**MATERIAL TO PROCESS:**
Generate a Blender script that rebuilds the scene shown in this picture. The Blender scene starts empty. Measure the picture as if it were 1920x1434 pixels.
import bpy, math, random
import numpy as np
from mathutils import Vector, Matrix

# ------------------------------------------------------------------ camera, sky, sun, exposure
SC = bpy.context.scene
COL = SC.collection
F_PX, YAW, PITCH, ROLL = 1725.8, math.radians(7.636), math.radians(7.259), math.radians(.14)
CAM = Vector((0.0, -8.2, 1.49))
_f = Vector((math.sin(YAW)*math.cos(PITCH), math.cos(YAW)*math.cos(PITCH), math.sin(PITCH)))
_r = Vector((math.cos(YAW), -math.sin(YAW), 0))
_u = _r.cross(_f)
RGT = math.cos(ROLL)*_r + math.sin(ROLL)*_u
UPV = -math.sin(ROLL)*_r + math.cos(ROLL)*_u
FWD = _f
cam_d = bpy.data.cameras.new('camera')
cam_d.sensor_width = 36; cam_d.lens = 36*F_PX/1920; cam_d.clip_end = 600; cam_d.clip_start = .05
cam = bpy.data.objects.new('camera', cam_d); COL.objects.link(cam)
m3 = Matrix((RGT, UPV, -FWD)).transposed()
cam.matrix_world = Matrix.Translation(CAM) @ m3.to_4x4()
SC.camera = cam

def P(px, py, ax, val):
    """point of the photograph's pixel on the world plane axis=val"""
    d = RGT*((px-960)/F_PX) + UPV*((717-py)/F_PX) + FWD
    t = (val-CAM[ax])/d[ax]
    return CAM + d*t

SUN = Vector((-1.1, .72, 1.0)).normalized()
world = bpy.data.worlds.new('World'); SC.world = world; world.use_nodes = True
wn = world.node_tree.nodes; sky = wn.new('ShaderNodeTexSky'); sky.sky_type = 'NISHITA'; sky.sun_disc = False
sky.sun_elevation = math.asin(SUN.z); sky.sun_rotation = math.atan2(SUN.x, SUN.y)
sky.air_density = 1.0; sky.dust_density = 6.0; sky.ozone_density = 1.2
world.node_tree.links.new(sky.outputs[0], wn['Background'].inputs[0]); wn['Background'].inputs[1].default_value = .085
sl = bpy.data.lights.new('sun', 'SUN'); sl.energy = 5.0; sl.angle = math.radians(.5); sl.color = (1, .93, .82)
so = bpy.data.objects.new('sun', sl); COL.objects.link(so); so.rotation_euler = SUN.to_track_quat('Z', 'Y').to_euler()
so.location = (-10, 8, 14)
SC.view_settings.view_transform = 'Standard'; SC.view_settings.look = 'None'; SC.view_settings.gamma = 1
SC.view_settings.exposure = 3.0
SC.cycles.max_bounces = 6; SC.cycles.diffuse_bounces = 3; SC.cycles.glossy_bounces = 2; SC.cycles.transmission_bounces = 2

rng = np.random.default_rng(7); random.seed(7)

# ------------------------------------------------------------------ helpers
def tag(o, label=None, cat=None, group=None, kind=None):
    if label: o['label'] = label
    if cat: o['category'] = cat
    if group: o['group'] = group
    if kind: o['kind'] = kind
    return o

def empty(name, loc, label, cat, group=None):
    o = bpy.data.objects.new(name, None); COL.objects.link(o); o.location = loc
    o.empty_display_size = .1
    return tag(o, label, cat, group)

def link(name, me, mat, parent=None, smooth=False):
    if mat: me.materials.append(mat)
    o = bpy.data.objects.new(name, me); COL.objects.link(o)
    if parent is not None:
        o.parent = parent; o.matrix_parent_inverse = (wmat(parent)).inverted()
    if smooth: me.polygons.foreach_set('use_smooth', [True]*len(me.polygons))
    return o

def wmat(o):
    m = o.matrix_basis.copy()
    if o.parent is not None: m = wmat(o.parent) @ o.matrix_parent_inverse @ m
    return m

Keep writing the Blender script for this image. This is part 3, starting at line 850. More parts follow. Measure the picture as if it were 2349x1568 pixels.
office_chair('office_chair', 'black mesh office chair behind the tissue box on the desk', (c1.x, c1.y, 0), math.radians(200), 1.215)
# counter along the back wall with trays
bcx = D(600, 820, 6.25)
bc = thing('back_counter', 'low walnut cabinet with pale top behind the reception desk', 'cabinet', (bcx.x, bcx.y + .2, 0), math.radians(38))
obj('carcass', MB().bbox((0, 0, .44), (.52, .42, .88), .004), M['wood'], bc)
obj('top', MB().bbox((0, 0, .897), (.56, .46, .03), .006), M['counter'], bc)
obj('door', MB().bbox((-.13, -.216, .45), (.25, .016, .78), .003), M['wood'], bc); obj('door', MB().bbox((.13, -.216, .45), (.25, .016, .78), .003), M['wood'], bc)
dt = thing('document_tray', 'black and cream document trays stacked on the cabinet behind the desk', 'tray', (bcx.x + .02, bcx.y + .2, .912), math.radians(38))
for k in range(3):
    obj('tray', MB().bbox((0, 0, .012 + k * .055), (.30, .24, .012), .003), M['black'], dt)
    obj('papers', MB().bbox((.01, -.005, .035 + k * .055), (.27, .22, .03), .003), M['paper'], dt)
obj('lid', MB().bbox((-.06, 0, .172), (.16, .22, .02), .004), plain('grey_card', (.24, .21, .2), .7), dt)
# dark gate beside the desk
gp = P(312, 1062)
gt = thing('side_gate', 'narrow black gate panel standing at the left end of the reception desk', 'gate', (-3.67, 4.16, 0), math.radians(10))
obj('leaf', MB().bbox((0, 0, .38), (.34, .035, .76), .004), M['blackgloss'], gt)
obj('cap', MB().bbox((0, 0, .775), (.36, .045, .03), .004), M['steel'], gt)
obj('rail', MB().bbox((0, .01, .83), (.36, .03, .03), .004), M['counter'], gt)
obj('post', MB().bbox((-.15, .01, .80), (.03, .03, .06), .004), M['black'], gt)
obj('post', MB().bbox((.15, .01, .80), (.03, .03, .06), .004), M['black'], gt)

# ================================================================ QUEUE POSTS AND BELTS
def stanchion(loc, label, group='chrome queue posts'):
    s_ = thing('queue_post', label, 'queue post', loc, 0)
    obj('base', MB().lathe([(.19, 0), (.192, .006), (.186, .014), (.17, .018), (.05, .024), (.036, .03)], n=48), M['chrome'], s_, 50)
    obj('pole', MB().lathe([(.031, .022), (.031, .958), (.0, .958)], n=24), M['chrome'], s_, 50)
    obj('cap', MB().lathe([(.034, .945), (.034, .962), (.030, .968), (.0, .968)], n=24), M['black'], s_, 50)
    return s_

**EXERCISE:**
Repeat the lines from the first one in the records through the line containing "from mathutils import Vector, Matrix", exactly as written, and nothing else.

**REPLY TO THE TASK:**
Generate a Blender script that rebuilds the scene shown in this picture. The Blender scene starts empty. Measure the picture as if it were 1920x1434 pixels.
import bpy, math, random
import numpy as np
from mathutils import Vector, Matrix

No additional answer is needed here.